-- CHALLENGE --
Report the number of lines in these entries that contain "More". Write only the number.

-- SUPPLIED ENTRIES --
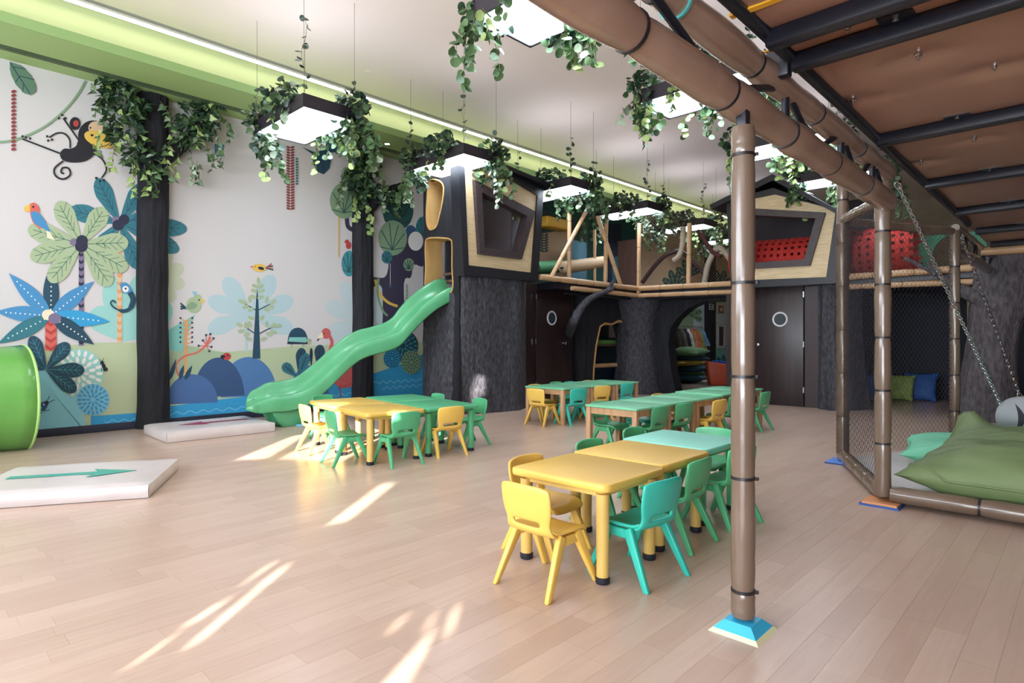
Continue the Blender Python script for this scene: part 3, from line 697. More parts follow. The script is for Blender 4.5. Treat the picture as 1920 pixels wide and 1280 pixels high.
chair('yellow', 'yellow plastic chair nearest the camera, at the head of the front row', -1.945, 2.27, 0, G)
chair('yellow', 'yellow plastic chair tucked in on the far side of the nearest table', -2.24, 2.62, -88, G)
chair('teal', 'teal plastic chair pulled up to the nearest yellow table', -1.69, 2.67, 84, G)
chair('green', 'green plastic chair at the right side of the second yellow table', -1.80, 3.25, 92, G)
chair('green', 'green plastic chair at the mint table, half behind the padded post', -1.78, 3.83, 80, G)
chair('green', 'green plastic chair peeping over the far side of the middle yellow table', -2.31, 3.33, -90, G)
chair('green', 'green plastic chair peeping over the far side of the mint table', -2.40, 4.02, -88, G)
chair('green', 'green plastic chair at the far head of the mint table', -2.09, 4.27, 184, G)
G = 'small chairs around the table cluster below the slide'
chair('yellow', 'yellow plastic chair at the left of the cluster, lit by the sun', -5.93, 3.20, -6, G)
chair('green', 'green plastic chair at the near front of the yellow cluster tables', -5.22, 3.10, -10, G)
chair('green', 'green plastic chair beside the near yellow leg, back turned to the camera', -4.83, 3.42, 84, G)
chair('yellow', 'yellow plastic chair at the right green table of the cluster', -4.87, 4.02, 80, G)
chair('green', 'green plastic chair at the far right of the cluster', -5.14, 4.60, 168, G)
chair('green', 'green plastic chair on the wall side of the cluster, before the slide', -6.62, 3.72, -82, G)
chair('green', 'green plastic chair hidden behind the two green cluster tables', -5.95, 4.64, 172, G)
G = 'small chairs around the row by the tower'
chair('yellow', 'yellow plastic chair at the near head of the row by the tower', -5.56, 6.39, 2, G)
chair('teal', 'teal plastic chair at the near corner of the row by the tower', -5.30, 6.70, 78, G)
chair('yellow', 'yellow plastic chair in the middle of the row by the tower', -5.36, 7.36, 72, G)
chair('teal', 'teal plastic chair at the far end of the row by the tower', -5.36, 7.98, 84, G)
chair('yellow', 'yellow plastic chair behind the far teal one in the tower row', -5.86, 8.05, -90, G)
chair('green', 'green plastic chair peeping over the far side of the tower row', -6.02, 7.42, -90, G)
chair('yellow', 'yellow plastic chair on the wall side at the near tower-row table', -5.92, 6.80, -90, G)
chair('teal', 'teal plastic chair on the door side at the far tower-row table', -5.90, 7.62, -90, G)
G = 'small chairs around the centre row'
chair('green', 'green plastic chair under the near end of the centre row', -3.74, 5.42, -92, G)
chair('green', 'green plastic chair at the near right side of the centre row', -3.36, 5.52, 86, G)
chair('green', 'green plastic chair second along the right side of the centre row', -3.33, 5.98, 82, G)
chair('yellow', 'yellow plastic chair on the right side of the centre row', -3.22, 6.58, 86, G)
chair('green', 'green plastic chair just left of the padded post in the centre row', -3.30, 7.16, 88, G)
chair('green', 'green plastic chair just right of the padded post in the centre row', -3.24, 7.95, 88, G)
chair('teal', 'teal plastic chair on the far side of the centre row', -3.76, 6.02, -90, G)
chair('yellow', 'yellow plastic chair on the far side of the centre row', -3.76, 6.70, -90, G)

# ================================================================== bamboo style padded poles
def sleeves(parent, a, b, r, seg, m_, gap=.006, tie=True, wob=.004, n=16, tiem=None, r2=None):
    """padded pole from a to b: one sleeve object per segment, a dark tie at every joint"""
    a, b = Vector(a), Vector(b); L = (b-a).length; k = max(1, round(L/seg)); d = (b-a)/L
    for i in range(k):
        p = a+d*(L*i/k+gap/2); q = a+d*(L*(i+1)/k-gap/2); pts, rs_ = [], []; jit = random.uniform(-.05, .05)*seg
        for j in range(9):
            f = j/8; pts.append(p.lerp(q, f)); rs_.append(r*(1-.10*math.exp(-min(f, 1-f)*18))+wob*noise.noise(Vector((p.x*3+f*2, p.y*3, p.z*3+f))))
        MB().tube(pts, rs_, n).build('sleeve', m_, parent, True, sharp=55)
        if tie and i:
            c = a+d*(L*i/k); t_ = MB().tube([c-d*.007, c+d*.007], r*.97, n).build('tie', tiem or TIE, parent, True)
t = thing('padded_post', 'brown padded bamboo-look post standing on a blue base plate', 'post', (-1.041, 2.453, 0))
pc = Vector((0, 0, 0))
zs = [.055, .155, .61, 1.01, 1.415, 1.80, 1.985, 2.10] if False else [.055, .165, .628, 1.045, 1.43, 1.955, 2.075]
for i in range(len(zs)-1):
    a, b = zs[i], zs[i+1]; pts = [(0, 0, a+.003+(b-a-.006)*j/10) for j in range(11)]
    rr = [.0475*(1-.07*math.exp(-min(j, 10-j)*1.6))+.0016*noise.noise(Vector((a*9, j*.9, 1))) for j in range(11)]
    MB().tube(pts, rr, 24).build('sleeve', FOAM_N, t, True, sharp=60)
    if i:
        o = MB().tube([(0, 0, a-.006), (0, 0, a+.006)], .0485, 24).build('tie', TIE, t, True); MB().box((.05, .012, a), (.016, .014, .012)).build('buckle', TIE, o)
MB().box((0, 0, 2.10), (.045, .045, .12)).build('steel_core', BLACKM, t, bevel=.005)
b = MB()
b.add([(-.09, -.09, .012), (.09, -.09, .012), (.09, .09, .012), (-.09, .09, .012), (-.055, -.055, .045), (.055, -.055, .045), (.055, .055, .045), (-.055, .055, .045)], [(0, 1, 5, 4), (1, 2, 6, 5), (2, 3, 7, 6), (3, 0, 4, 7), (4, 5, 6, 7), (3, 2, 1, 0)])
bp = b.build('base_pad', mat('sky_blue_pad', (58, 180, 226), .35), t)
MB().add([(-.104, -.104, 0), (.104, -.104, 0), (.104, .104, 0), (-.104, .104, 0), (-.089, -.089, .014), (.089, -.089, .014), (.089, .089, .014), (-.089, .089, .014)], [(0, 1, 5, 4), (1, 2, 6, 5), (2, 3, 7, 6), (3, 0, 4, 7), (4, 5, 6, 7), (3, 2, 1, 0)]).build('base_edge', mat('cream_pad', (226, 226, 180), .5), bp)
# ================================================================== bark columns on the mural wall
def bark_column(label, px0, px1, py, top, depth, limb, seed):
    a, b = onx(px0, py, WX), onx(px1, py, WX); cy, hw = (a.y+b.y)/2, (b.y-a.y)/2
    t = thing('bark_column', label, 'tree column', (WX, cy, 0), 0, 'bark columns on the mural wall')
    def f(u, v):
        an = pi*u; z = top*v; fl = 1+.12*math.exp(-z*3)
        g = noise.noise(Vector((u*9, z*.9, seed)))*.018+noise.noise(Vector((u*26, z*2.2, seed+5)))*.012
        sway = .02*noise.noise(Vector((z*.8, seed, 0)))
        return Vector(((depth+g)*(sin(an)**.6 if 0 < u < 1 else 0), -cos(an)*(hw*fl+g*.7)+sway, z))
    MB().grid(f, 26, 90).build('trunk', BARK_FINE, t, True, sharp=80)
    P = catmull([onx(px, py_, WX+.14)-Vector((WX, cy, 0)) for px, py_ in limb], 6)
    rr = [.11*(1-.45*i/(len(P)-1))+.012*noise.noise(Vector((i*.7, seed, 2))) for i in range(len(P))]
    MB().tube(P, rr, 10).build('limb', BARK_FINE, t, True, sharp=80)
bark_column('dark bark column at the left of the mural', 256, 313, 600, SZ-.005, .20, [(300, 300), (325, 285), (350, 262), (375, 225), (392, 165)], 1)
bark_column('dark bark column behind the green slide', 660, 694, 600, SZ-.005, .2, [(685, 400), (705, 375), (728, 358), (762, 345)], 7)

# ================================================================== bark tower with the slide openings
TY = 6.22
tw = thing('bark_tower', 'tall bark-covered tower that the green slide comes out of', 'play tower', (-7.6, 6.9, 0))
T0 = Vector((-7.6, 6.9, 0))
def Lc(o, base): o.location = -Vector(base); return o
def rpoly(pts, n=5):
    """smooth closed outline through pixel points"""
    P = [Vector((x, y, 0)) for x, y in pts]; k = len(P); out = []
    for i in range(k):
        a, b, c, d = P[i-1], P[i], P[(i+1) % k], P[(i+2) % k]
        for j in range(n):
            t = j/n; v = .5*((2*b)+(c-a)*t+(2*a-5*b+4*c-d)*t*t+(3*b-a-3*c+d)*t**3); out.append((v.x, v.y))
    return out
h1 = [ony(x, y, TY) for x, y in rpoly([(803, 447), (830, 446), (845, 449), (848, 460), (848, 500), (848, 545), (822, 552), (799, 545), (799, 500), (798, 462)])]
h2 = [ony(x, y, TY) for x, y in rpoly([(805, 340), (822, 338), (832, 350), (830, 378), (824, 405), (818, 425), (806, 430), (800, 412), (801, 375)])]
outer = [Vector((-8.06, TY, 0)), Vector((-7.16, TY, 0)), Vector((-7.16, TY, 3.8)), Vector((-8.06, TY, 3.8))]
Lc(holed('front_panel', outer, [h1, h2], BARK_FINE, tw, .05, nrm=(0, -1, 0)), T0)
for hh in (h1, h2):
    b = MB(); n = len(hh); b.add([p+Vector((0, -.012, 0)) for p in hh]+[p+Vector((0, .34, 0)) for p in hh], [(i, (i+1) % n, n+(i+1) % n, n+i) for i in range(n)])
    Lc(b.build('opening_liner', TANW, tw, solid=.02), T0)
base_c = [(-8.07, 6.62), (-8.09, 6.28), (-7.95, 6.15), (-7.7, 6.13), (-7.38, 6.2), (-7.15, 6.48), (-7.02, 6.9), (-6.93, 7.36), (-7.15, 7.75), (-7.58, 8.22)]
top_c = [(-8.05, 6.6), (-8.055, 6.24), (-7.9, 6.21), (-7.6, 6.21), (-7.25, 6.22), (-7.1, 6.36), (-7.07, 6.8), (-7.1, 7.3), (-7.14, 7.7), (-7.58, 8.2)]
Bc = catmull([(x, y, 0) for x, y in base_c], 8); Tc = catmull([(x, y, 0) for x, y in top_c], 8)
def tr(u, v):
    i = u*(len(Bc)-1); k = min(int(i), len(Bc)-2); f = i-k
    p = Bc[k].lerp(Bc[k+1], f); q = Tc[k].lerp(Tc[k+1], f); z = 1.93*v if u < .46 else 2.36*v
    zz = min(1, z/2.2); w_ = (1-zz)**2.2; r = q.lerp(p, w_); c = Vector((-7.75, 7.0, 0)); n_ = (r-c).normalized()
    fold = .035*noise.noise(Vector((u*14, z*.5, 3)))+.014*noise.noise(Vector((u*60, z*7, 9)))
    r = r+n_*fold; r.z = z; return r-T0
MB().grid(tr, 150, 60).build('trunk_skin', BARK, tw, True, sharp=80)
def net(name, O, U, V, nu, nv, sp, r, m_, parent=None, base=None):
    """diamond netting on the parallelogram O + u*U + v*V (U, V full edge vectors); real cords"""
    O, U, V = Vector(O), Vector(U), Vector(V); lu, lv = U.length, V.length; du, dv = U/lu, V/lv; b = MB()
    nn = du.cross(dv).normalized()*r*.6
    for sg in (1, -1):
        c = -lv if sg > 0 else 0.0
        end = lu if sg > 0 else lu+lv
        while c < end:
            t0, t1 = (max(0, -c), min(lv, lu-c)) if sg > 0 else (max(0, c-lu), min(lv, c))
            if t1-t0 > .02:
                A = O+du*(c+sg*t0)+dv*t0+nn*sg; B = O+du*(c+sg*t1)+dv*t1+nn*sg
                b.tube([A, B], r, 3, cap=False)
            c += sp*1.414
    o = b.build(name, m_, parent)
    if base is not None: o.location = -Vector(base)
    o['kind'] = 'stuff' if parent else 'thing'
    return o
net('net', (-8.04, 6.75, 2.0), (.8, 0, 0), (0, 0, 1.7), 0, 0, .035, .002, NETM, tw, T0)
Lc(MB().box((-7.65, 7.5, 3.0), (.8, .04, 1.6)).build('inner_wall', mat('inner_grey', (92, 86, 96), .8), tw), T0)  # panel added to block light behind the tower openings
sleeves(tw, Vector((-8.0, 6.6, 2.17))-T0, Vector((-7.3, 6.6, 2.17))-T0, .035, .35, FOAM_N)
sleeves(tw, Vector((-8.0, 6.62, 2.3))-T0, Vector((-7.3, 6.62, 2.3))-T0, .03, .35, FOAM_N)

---

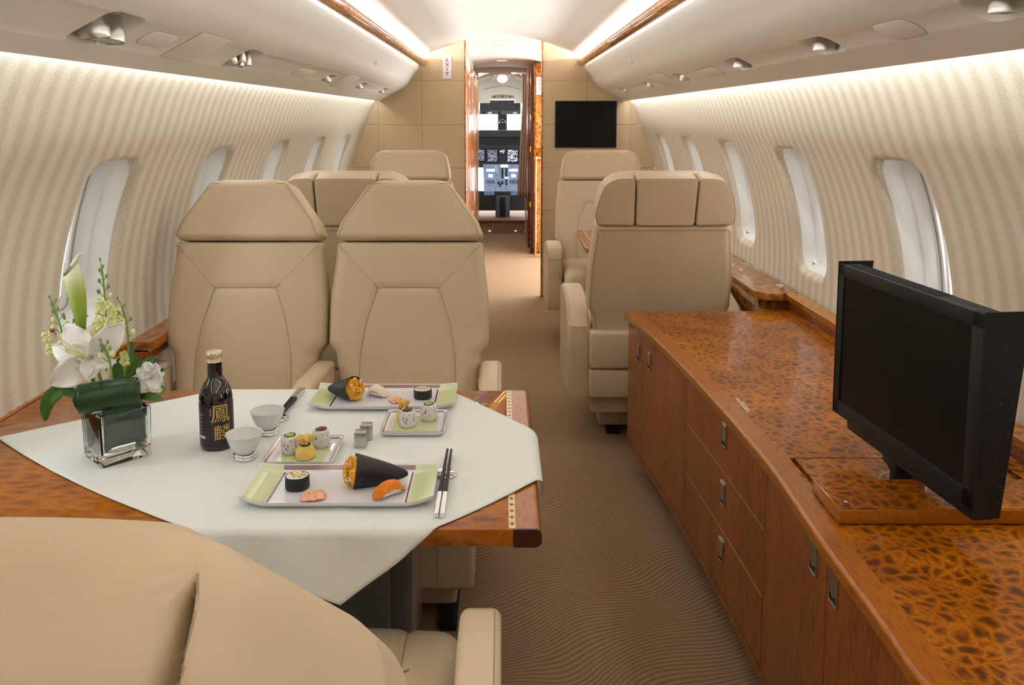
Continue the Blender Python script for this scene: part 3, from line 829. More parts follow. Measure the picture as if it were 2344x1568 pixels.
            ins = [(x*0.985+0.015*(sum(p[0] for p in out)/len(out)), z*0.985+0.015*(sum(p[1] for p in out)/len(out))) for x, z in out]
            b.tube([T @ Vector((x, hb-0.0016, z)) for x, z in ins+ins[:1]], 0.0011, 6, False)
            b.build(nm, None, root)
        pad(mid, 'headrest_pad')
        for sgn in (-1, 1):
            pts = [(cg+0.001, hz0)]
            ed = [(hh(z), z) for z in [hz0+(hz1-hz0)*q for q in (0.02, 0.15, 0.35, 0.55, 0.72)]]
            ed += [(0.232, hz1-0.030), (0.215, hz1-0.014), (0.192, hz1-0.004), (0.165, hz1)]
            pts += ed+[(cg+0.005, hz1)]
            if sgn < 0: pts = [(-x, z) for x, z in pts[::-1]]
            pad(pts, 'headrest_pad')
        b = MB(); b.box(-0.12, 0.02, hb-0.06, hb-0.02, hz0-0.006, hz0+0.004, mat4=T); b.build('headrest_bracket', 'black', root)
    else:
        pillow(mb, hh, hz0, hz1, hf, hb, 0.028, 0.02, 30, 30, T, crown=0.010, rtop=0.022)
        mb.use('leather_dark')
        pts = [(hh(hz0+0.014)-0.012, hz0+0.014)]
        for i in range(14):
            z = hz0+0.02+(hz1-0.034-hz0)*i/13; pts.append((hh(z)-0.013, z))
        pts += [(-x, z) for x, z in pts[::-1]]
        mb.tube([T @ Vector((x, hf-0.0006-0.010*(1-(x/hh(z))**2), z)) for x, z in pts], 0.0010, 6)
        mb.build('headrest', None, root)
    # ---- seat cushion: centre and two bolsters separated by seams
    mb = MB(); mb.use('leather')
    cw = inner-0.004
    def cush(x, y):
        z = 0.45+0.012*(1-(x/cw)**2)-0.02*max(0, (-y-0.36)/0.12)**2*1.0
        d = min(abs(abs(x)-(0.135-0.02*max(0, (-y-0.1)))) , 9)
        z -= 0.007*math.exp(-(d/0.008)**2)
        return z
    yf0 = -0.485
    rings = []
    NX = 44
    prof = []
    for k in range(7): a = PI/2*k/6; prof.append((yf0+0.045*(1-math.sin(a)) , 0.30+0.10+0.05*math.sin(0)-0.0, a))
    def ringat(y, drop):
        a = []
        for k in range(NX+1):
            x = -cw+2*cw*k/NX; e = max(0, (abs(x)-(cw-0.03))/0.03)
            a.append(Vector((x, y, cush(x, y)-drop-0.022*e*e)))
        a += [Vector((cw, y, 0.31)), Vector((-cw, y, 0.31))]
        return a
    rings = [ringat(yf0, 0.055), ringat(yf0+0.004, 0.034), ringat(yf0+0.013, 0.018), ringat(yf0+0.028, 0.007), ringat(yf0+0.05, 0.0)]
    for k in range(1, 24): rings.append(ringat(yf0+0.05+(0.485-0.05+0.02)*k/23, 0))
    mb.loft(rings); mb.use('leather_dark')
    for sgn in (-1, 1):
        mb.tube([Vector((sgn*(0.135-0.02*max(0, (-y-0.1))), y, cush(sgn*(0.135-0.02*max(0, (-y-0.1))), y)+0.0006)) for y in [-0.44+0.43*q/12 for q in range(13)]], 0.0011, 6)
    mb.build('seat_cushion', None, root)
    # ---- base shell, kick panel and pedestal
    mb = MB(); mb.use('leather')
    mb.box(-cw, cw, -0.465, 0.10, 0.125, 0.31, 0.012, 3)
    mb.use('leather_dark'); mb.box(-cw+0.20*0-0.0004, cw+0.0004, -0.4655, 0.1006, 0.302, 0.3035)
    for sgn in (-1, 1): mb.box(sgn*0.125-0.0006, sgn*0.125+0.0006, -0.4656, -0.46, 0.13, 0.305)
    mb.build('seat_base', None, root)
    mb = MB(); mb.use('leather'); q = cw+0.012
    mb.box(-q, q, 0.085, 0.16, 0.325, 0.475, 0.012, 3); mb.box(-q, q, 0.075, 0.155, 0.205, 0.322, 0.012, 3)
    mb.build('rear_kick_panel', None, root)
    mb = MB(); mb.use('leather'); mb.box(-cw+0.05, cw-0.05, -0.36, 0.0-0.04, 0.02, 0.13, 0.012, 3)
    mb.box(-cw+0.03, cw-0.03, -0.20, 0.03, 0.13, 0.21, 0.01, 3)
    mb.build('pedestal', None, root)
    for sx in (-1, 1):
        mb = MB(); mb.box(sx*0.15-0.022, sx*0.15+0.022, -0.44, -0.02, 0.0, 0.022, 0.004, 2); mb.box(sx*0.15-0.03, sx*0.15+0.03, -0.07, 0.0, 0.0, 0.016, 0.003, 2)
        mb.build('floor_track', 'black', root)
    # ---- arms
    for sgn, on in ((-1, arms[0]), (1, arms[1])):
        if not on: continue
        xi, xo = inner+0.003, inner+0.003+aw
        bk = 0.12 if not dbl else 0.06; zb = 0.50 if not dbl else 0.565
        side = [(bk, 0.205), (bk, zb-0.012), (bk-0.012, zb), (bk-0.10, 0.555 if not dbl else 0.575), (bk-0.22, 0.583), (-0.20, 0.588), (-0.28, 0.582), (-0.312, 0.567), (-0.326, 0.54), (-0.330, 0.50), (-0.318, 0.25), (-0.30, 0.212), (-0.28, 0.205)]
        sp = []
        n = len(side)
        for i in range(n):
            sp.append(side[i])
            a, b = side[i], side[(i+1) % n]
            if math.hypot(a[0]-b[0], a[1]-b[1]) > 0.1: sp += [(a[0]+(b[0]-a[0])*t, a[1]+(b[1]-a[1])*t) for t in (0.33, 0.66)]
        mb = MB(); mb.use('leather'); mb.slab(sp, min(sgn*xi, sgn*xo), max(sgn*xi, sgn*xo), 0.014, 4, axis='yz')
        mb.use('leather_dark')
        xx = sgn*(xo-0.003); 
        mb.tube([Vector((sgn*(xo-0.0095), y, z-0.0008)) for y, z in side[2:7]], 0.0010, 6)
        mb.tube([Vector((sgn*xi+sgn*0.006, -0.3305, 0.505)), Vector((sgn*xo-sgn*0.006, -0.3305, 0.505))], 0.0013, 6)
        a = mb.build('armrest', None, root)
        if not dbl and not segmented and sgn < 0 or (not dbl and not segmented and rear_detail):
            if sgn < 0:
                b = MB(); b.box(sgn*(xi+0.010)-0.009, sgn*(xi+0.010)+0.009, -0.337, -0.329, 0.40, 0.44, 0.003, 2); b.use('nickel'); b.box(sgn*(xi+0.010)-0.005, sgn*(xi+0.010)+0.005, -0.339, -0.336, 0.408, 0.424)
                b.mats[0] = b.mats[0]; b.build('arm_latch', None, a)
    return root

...

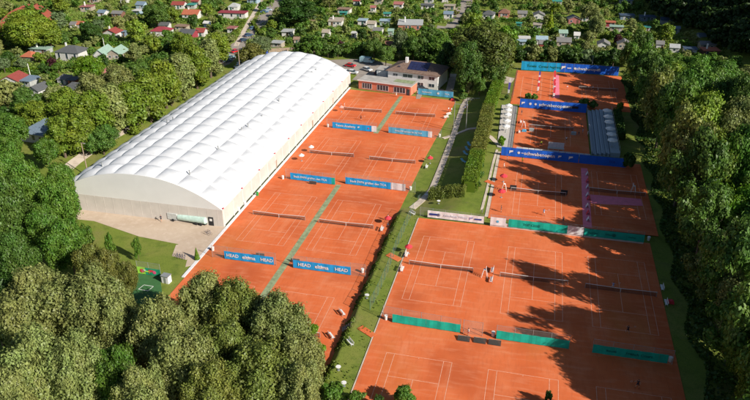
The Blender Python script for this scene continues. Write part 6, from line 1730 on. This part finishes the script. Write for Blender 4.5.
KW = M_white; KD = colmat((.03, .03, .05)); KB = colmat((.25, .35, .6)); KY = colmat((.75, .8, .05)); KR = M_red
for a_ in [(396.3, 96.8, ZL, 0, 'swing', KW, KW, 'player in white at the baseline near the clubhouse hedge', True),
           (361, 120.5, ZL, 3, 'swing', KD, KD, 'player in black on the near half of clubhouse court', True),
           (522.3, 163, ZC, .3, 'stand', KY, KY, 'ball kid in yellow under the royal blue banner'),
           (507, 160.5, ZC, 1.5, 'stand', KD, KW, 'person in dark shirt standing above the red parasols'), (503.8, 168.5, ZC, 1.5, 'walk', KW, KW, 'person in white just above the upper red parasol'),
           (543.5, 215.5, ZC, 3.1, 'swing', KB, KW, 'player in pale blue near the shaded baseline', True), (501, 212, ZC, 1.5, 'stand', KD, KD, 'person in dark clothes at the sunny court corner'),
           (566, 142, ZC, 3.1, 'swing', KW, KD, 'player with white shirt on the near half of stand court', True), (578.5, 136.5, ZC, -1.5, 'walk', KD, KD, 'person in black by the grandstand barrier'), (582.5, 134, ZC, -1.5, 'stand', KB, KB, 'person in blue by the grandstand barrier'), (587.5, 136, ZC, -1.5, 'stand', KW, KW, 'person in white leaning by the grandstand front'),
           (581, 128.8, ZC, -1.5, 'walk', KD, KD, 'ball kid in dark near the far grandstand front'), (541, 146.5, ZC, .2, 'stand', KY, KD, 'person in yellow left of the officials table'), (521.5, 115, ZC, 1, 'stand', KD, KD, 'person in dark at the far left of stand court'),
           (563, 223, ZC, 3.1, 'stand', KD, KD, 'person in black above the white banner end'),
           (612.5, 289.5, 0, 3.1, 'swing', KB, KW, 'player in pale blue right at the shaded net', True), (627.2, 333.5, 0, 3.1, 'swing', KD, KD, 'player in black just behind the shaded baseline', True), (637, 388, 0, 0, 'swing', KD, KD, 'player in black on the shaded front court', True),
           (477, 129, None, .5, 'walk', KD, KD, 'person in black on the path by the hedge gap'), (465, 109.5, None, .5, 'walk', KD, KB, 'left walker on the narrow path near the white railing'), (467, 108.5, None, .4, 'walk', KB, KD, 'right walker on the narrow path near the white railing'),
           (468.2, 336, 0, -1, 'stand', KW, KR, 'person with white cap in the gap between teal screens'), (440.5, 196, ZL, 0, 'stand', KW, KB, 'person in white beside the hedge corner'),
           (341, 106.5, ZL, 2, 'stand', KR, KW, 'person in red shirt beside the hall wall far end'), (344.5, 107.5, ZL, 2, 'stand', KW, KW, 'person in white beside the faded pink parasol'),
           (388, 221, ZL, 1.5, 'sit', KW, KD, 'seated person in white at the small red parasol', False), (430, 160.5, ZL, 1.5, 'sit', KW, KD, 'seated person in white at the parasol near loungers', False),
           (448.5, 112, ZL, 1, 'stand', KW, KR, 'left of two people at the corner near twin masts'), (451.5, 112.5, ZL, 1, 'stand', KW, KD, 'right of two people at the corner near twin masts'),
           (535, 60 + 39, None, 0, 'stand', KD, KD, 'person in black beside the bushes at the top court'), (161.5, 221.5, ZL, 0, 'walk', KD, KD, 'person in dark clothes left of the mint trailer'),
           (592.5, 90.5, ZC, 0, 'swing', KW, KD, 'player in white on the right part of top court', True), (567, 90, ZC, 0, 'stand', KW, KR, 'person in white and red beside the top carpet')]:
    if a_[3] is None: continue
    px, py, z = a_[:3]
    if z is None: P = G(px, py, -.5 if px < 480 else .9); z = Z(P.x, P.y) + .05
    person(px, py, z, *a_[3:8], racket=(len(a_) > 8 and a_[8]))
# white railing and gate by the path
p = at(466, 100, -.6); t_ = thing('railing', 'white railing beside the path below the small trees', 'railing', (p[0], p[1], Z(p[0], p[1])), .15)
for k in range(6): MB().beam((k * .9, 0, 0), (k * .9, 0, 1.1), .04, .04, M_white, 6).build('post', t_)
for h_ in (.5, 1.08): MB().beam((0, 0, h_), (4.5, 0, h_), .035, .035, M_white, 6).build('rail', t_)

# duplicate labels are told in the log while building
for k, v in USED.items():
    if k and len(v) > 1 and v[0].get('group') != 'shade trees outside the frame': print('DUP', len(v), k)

-- COMPLETE OUTPUT --
2